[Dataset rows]
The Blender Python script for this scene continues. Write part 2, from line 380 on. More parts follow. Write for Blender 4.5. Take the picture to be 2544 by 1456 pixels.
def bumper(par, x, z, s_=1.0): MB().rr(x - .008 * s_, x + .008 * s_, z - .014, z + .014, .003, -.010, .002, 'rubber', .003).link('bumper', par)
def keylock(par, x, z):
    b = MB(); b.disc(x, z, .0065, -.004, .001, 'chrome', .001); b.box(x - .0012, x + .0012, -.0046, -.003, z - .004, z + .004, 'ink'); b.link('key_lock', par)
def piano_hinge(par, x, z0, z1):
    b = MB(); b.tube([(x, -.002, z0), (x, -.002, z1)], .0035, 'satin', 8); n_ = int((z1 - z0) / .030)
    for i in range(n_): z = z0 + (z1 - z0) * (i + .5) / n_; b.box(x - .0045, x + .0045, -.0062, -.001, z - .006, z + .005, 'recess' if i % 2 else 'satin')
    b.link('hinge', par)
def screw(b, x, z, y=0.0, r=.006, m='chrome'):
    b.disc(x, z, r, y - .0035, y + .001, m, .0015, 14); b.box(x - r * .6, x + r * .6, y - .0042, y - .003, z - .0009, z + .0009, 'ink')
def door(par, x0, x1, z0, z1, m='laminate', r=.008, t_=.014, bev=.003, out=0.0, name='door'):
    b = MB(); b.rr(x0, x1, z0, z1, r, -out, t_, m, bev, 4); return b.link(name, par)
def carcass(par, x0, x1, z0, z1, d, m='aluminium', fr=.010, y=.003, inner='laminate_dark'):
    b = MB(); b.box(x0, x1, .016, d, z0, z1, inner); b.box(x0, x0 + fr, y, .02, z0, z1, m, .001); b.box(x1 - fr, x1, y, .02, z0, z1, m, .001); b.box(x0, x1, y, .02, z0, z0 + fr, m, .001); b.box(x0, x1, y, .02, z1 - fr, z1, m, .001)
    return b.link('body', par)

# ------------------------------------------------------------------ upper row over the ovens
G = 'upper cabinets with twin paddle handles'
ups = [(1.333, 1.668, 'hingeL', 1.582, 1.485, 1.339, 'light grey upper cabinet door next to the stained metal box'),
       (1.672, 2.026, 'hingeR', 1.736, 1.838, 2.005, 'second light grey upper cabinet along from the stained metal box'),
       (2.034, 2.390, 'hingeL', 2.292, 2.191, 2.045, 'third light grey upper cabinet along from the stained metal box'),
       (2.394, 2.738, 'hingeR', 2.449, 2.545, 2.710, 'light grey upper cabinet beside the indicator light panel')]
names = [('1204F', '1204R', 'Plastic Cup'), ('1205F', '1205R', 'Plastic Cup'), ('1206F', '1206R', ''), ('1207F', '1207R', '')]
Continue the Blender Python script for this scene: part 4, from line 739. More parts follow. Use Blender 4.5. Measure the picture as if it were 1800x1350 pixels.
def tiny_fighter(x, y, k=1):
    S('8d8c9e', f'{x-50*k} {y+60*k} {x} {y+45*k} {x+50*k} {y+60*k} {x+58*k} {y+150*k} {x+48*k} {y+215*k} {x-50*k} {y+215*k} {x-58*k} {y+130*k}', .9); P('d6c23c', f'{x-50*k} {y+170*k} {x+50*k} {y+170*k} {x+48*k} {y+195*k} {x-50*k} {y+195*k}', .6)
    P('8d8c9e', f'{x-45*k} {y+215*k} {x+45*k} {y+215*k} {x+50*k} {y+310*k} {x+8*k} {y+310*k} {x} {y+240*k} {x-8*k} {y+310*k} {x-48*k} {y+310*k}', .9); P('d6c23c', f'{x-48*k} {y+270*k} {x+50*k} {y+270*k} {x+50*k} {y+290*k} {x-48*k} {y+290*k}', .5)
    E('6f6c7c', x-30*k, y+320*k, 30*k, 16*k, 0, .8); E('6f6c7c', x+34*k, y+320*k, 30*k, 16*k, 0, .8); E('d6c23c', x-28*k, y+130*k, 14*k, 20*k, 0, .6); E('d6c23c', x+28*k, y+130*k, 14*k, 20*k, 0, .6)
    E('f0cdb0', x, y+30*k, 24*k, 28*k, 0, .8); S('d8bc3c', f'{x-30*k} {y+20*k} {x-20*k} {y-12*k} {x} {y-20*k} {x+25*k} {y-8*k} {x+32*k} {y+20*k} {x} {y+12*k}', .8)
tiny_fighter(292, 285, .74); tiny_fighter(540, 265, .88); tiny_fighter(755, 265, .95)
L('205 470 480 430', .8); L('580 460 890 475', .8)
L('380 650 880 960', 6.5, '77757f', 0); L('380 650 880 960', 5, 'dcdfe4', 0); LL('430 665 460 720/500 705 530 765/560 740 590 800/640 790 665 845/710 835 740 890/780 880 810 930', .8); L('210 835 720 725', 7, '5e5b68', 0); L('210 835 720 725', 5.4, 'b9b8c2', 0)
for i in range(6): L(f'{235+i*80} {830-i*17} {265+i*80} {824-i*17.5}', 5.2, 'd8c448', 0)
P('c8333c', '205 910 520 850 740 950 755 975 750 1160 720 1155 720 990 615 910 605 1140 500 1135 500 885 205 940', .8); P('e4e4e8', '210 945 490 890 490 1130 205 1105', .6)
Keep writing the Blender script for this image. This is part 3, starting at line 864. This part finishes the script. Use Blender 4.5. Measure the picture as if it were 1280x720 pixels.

- Work instructions:
The full set of records should be duplicated exactly.

- Solution to this task:
The Blender Python script for this scene continues. Write part 2, from line 380 on. More parts follow. Write for Blender 4.5. Take the picture to be 2544 by 1456 pixels.
def bumper(par, x, z, s_=1.0): MB().rr(x - .008 * s_, x + .008 * s_, z - .014, z + .014, .003, -.010, .002, 'rubber', .003).link('bumper', par)
def keylock(par, x, z):
    b = MB(); b.disc(x, z, .0065, -.004, .001, 'chrome', .001); b.box(x - .0012, x + .0012, -.0046, -.003, z - .004, z + .004, 'ink'); b.link('key_lock', par)
def piano_hinge(par, x, z0, z1):
    b = MB(); b.tube([(x, -.002, z0), (x, -.002, z1)], .0035, 'satin', 8); n_ = int((z1 - z0) / .030)
    for i in range(n_): z = z0 + (z1 - z0) * (i + .5) / n_; b.box(x - .0045, x + .0045, -.0062, -.001, z - .006, z + .005, 'recess' if i % 2 else 'satin')
    b.link('hinge', par)
def screw(b, x, z, y=0.0, r=.006, m='chrome'):
    b.disc(x, z, r, y - .0035, y + .001, m, .0015, 14); b.box(x - r * .6, x + r * .6, y - .0042, y - .003, z - .0009, z + .0009, 'ink')
def door(par, x0, x1, z0, z1, m='laminate', r=.008, t_=.014, bev=.003, out=0.0, name='door'):
    b = MB(); b.rr(x0, x1, z0, z1, r, -out, t_, m, bev, 4); return b.link(name, par)
def carcass(par, x0, x1, z0, z1, d, m='aluminium', fr=.010, y=.003, inner='laminate_dark'):
    b = MB(); b.box(x0, x1, .016, d, z0, z1, inner); b.box(x0, x0 + fr, y, .02, z0, z1, m, .001); b.box(x1 - fr, x1, y, .02, z0, z1, m, .001); b.box(x0, x1, y, .02, z0, z0 + fr, m, .001); b.box(x0, x1, y, .02, z1 - fr, z1, m, .001)
    return b.link('body', par)

# ------------------------------------------------------------------ upper row over the ovens
G = 'upper cabinets with twin paddle handles'
ups = [(1.333, 1.668, 'hingeL', 1.582, 1.485, 1.339, 'light grey upper cabinet door next to the stained metal box'),
       (1.672, 2.026, 'hingeR', 1.736, 1.838, 2.005, 'second light grey upper cabinet along from the stained metal box'),
       (2.034, 2.390, 'hingeL', 2.292, 2.191, 2.045, 'third light grey upper cabinet along from the stained metal box'),
       (2.394, 2.738, 'hingeR', 2.449, 2.545, 2.710, 'light grey upper cabinet beside the indicator light panel')]
names = [('1204F', '1204R', 'Plastic Cup'), ('1205F', '1205R', 'Plastic Cup'), ('1206F', '1206R', ''), ('1207F', '1207R', '')]
Continue the Blender Python script for this scene: part 4, from line 739. More parts follow. Use Blender 4.5. Measure the picture as if it were 1800x1350 pixels.
def tiny_fighter(x, y, k=1):
    S('8d8c9e', f'{x-50*k} {y+60*k} {x} {y+45*k} {x+50*k} {y+60*k} {x+58*k} {y+150*k} {x+48*k} {y+215*k} {x-50*k} {y+215*k} {x-58*k} {y+130*k}', .9); P('d6c23c', f'{x-50*k} {y+170*k} {x+50*k} {y+170*k} {x+48*k} {y+195*k} {x-50*k} {y+195*k}', .6)
    P('8d8c9e', f'{x-45*k} {y+215*k} {x+45*k} {y+215*k} {x+50*k} {y+310*k} {x+8*k} {y+310*k} {x} {y+240*k} {x-8*k} {y+310*k} {x-48*k} {y+310*k}', .9); P('d6c23c', f'{x-48*k} {y+270*k} {x+50*k} {y+270*k} {x+50*k} {y+290*k} {x-48*k} {y+290*k}', .5)
    E('6f6c7c', x-30*k, y+320*k, 30*k, 16*k, 0, .8); E('6f6c7c', x+34*k, y+320*k, 30*k, 16*k, 0, .8); E('d6c23c', x-28*k, y+130*k, 14*k, 20*k, 0, .6); E('d6c23c', x+28*k, y+130*k, 14*k, 20*k, 0, .6)
    E('f0cdb0', x, y+30*k, 24*k, 28*k, 0, .8); S('d8bc3c', f'{x-30*k} {y+20*k} {x-20*k} {y-12*k} {x} {y-20*k} {x+25*k} {y-8*k} {x+32*k} {y+20*k} {x} {y+12*k}', .8)
tiny_fighter(292, 285, .74); tiny_fighter(540, 265, .88); tiny_fighter(755, 265, .95)
L('205 470 480 430', .8); L('580 460 890 475', .8)
L('380 650 880 960', 6.5, '77757f', 0); L('380 650 880 960', 5, 'dcdfe4', 0); LL('430 665 460 720/500 705 530 765/560 740 590 800/640 790 665 845/710 835 740 890/780 880 810 930', .8); L('210 835 720 725', 7, '5e5b68', 0); L('210 835 720 725', 5.4, 'b9b8c2', 0)
for i in range(6): L(f'{235+i*80} {830-i*17} {265+i*80} {824-i*17.5}', 5.2, 'd8c448', 0)
P('c8333c', '205 910 520 850 740 950 755 975 750 1160 720 1155 720 990 615 910 605 1140 500 1135 500 885 205 940', .8); P('e4e4e8', '210 945 490 890 490 1130 205 1105', .6)
Keep writing the Blender script for this image. This is part 3, starting at line 864. This part finishes the script. Use Blender 4.5. Measure the picture as if it were 1280x720 pixels.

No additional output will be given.